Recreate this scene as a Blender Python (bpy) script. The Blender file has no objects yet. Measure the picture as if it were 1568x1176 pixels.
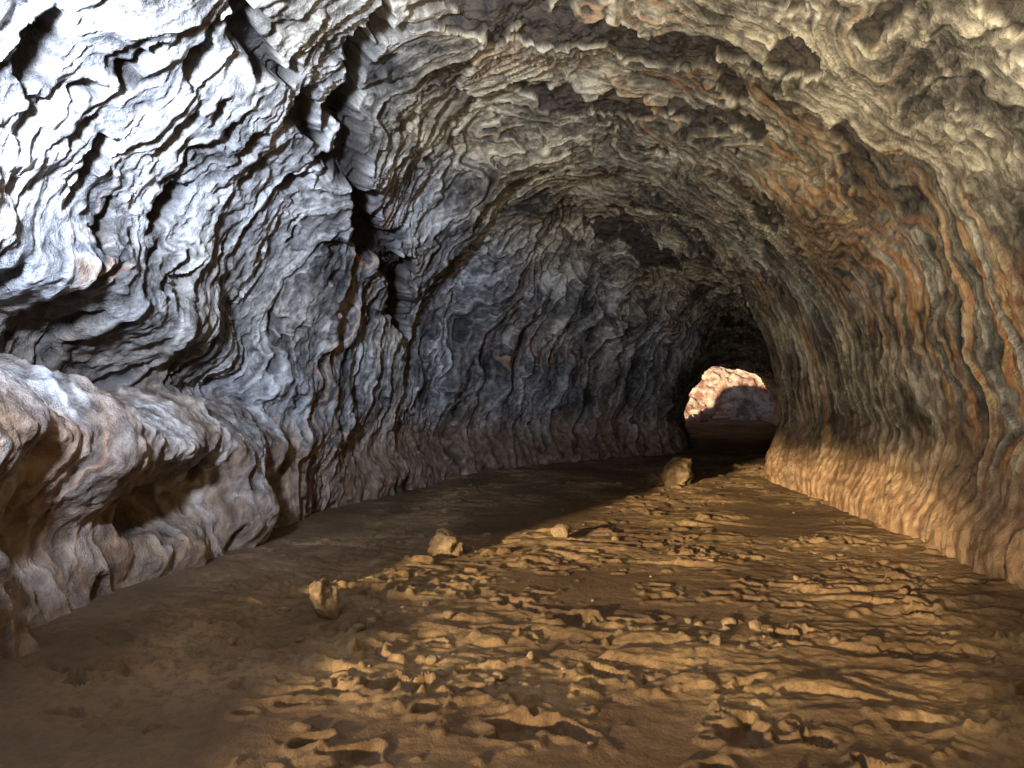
import bpy, math, numpy as np, random
from mathutils import Vector
rng=np.random.RandomState(7); random.seed(7)
# ---------------------------------------------------------------- noise
_perm=rng.permutation(256).astype(np.int32); _perm=np.concatenate([_perm,_perm,_perm])
_g=rng.normal(size=(256,3)).astype(np.float32); _g/=np.linalg.norm(_g,axis=1)[:,None]
def pn(x,y,z):
    x=np.asarray(x,np.float32);y=np.asarray(y,np.float32);z=np.asarray(z,np.float32)
    x,y,z=np.broadcast_arrays(x,y,z)
    xi=np.floor(x).astype(np.int32);yi=np.floor(y).astype(np.int32);zi=np.floor(z).astype(np.int32)
    xf=x-xi;yf=y-yi;zf=z-zi
    u=xf*xf*xf*(xf*(xf*6-15)+10);v=yf*yf*yf*(yf*(yf*6-15)+10);w=zf*zf*zf*(zf*(zf*6-15)+10)
    def gr(a,b,c):
        h=_perm[_perm[_perm[(xi+a)&255]+((yi+b)&255)]+((zi+c)&255)]
        g=_g[h]
        return g[...,0]*(xf-a)+g[...,1]*(yf-b)+g[...,2]*(zf-c)
    x00=gr(0,0,0)*(1-u)+gr(1,0,0)*u; x10=gr(0,1,0)*(1-u)+gr(1,1,0)*u
    x01=gr(0,0,1)*(1-u)+gr(1,0,1)*u; x11=gr(0,1,1)*(1-u)+gr(1,1,1)*u
    return ((x00*(1-v)+x10*v)*(1-w)+(x01*(1-v)+x11*v)*w)*1.5
def fbm(x,y,z,o=4,gain=.5):
    a=1.;t=0.;f=1.
    for i in range(o):
        t=t+a*pn(x*f+17.3*i,y*f-9.1*i,z*f+5.7*i); a*=gain; f*=2.03
    return t
def ridged(x,y,z,o=3,gain=.5):
    a=1.;t=0.;f=1.
    for i in range(o):
        t=t+a*(1-2*np.abs(pn(x*f+7.3*i,y*f-3.1*i,z*f+1.7*i))); a*=gain; f*=2.1
    return t
def ss(a,b,x):
    t=np.clip((x-a)/(b-a),0,1); return t*t*(3-2*t)
# ---------------------------------------------------------------- mesh helper
def grid_mesh(name,P,attrs,mat,mask=None):
    n,m,_=P.shape
    idx=np.arange(n*m).reshape(n,m)
    q=np.stack([idx[:-1,:-1],idx[1:,:-1],idx[1:,1:],idx[:-1,1:]],-1).reshape(-1,4)
    if mask is not None: q=q[mask.reshape(-1)]
    me=bpy.data.meshes.new(name)
    me.vertices.add(n*m); me.vertices.foreach_set('co',P.astype(np.float32).ravel())
    me.loops.add(q.size); me.loops.foreach_set('vertex_index',q.ravel().astype(np.int32))
    me.polygons.add(len(q)); me.polygons.foreach_set('loop_start',np.arange(0,q.size,4,dtype=np.int32))
    me.update(calc_edges=True)
    me.polygons.foreach_set('use_smooth',np.ones(len(q),bool))
    for k,a in attrs.items():
        at=me.attributes.new(k,'FLOAT','POINT'); at.data.foreach_set('value',a.astype(np.float32).ravel())
    me.materials.append(mat)
    ob=bpy.data.objects.new(name,me); bpy.context.scene.collection.objects.link(ob)
    return ob
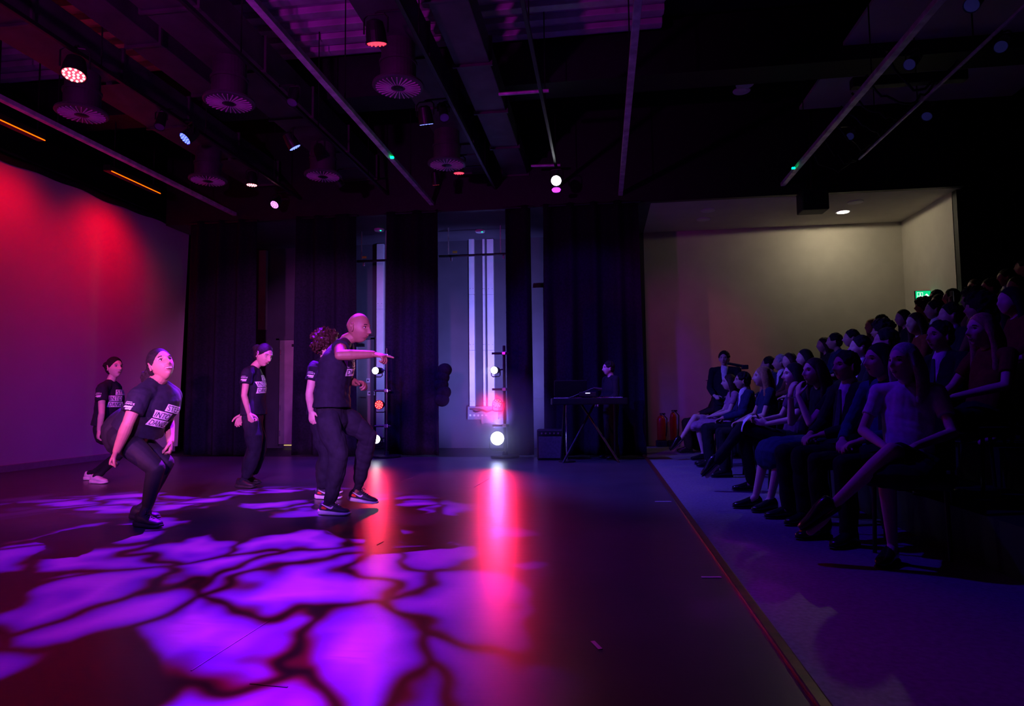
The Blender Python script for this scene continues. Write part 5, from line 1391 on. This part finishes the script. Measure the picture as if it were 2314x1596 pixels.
for fi, ((px, py), lab, kw) in enumerate(FR):
    th = TURN[fi]
    fx = FX_ROW[fi]
    p = atx(px, py, fx)
    y = p.y
    sp = seated((0, 0, 0), 0, **kw, voxel=0.0065, head_yaw=random.Random(lab).uniform(-0.05, 0.3) - th * 0.7)
    loc = V((fx, y, FZ_ROW[fi]))
    FRONT.append((place_person(sp, lab, 'guests in the front row', loc, math.pi + th, 'dress', True), sp, loc))
    ch = place_chair((fx + 0.02, y, FZ_ROW[fi]), 'black chair under the ' + lab.replace('front row ', '').replace('second row ', ''), 'front row chairs')
    ch.rotation_euler = (0, 0, math.pi + th)
def hand_world(i, s):
    root, sp, loc = FRONT[i]
    w_ = sp[4][s]
    return V(loc) + Matrix.Rotation(math.pi + TURN[i], 3, 'Z') @ V(w_)
# hat of the far guest
root, sp, loc = FRONT[0]
h = V((loc.x - sp[1].x, loc.y - sp[1].y, loc.z + sp[1].z))
t = thing('hat', 'dark brimmed hat on the farthest front row guest', 'hat', h + V((0.0, 0, 0.06)))
bm = bmesh.new(); lathe(bm, [(0.15, 0.0), (0.155, 0.006), (0.10, 0.012), (0.098, 0.07), (0.08, 0.09), (0.02, 0.092)], 28); build('crown', bm, C_DARK, t, smooth=True)
bm = bmesh.new(); lathe(bm, [(0.099, 0.012), (0.103, 0.014), (0.103, 0.035), (0.099, 0.037)], 28); build('band', bm, C_GREY, t)
# programme
hw = (hand_world(4, 'R') + hand_world(4, 'L')) / 2
bm = bmesh.new()
n = 8
g = [[bm.verts.new((-0.10 * j / n * 1.0 - 0.03 * math.sin(j / n * 3), (i / n - 0.5) * 0.15, -0.17 * j / n + 0.05)) for j in range(n + 1)] for i in range(n + 1)]
for i in range(n):
    for j in range(n): bm.faces.new((g[i][j], g[i + 1][j], g[i + 1][j + 1], g[i][j + 1]))
o = build('programme', bm, M_TAPE, loc=hw + V((-0.13, -0.05, 0.03)), smooth=True)
o.modifiers.new('thick', 'SOLIDIFY').thickness = 0.003
tag(o, 'curled white paper programme held over the lap', 'paper')
# bracelet
hb = hand_world(5, 'R')
bm = bmesh.new()
for k in range(18):
    a = k * 2 * math.pi / 18
    ball(bm, hb + V((0.034 * math.cos(a), 0.034 * math.sin(a), -0.02)), 0.006, 8, 6)
tag(build('bracelet', bm, M_STEEL), 'beaded bracelet on the wrist of the woman hiding her face', 'jewellery')
# handbag at the far end
p = atz(1566, 1020, 0.0)
t = thing('handbag', 'round black bag beside the farthest front row guest', 'bag', (p.x + 0.12, p.y, 0.008))
bm = bmesh.new(); ball(bm, (0, 0, 0.27), (0.25, 0.14, 0.27), 24, 16); build('pouch', bm, C_SUIT, t, smooth=True)
bm = bmesh.new(); pipe(bm, [(0.17 * math.cos(a), 0, 0.46 + 0.14 * math.sin(a)) for a in [k * math.pi / 14 for k in range(15)]], 0.012, 8); build('strap', bm, C_SUIT, t, smooth=True)
bm = bmesh.new(); ball(bm, (0, -0.138, 0.31), (0.02, 0.012, 0.012), 10, 8); build('clasp', bm, M_STEEL, t)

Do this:
Scan the data above and copy every line with "picture" in it.

Task answer:
Recreate this scene as a Blender Python (bpy) script. The Blender file has no objects yet. Measure the picture as if it were 1568x1176 pixels.
The Blender Python script for this scene continues. Write part 5, from line 1391 on. This part finishes the script. Measure the picture as if it were 2314x1596 pixels.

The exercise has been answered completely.